Wantrouwen in de werkrelatie is een knagend gevoel dat er iets niet klopt. Het is een gevoel dat de bedoelingen van de ander niet oprecht en voorspelbaar zijn en misschien wel tegengesteld zijn aan jouw bedoeling en belang. Het kan een uitstekend signaal-mechanisme zijn dat je behoedt voor moeilijkheden. Als wantrouwen ook bij aanleg van een werkrelatie steeds hardnekkig-verhuld aanwezig is, heeft dat een giftige werking. Dat wantrouwen heeft een gezicht.

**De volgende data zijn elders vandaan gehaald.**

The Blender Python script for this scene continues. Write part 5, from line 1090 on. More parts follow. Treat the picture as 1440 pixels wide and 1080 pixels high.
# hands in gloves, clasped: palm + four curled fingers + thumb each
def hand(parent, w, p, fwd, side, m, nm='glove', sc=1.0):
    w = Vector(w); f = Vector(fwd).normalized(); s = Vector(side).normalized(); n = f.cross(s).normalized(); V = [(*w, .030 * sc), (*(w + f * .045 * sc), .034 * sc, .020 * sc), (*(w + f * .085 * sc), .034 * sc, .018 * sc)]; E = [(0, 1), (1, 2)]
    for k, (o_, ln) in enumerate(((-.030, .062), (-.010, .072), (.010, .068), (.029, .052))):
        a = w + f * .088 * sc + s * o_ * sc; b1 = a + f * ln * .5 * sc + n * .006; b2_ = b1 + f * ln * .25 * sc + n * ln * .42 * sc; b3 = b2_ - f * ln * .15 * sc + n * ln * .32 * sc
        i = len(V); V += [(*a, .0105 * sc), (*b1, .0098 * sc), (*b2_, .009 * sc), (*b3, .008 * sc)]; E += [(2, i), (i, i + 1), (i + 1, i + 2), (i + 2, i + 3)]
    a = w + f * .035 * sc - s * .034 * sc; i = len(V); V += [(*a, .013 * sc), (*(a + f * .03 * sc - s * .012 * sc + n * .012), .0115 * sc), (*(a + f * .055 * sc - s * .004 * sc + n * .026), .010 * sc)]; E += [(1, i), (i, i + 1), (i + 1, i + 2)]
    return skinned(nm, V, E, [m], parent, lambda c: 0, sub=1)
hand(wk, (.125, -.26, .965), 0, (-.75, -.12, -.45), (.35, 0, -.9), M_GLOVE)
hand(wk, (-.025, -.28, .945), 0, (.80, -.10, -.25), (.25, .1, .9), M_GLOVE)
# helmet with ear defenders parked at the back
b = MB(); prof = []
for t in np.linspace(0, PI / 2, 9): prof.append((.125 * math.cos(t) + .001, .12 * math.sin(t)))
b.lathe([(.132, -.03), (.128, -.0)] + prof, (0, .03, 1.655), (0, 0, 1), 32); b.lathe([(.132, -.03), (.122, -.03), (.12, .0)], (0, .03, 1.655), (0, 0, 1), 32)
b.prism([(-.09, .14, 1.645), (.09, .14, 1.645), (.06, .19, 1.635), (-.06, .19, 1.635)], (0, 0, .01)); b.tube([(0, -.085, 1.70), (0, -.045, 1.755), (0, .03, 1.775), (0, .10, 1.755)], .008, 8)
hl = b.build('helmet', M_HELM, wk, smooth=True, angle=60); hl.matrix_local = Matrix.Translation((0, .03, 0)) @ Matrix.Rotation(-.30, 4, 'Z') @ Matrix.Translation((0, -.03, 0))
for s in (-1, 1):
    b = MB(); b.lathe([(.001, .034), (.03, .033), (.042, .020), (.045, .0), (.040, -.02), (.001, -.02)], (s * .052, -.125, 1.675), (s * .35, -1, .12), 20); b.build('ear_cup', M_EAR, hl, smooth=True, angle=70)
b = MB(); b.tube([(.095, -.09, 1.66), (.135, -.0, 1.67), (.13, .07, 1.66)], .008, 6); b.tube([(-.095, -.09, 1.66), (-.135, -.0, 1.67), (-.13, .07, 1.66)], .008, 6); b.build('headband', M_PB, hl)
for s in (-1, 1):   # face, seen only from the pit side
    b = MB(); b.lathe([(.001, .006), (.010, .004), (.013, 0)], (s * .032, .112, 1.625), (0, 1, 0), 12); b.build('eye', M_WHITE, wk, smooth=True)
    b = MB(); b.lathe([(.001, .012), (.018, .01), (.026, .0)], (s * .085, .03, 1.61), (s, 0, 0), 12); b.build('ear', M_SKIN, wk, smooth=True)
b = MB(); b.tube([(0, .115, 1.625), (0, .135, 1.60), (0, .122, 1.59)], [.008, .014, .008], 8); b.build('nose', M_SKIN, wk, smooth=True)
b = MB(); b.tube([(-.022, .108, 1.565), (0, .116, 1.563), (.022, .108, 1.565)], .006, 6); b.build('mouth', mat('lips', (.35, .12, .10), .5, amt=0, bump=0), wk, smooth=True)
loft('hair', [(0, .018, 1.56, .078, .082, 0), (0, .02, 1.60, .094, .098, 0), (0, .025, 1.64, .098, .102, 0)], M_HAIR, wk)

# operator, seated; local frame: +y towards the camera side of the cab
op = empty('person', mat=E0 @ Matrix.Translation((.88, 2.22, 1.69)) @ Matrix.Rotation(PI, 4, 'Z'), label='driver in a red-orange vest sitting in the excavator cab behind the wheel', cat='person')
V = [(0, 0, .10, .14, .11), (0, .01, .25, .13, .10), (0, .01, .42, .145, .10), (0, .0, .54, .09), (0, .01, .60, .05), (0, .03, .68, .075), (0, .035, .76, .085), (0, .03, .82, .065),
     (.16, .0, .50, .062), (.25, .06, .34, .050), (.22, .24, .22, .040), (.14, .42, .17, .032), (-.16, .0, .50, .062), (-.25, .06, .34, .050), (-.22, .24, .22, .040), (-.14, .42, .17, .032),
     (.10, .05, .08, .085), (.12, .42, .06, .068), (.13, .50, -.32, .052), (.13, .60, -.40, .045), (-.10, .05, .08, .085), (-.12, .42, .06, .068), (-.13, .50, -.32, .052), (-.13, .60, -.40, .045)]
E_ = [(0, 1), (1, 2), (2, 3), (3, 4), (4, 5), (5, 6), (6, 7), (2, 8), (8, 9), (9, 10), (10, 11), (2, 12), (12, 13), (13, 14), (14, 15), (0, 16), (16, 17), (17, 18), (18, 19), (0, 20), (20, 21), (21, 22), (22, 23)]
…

Een recent voorbeeld was een project tussen partijen waarbij de samenwerking moeizaam verliep, er was veel wantrouwen. Met name bij één onderdeel van een partij. Zij gingen apart zitten en spraken alleen met elkaar. Zij wisselden duidelijke blikken in de bespreking. Ook al zeiden ze verbetering van de samenwerking voor ogen te hebben, zij mengden zich niet met de anderen. Het wantrouwen bleef. In wantrouwen is er één beweging prominent en dat is: hoe blijf ik weg bij die ander.
Wantrouwen uit zich in je fysiek te willen scheiden van de ander. Dat gebeurt veelal onbewust. Je houdt een gesprek af (je werpt obstakels op), je houdt de interactie met die ander zo kort mogelijk of je zet jezelf letterlijk apart (je afscheiden van de groep). Met name in corona tijd werkte de gelegitimeerde fysieke afstand niet mee in de samenwerking. Als desalniettemin de samenwerking goed bleef of misschien wel verbeterde, is dat een prestatie op zichzelf.
Non-verbaal geen contact willen maken, -ligt in het verlengde- is ook een kenmerk. Snel wegkijken, tegen de ander óver de betrokkene (in zijn bijzijn) praten, geen oogcontact maken, half weggedraaid naar de persoon gaan zitten (alsof hij zo weg kan rennen). In een vergadering valt op dat sommige personen zich letterlijk verschuilen achter een ander (of pilaar/plant e.d.), om onzichtbaar voor een spreker te zijn. Dan zie je een spreker al pratend naar voren of achteren buigen om de ander te zien. De ander doet op zijn beurt moeite niet zichtbaar te zijn.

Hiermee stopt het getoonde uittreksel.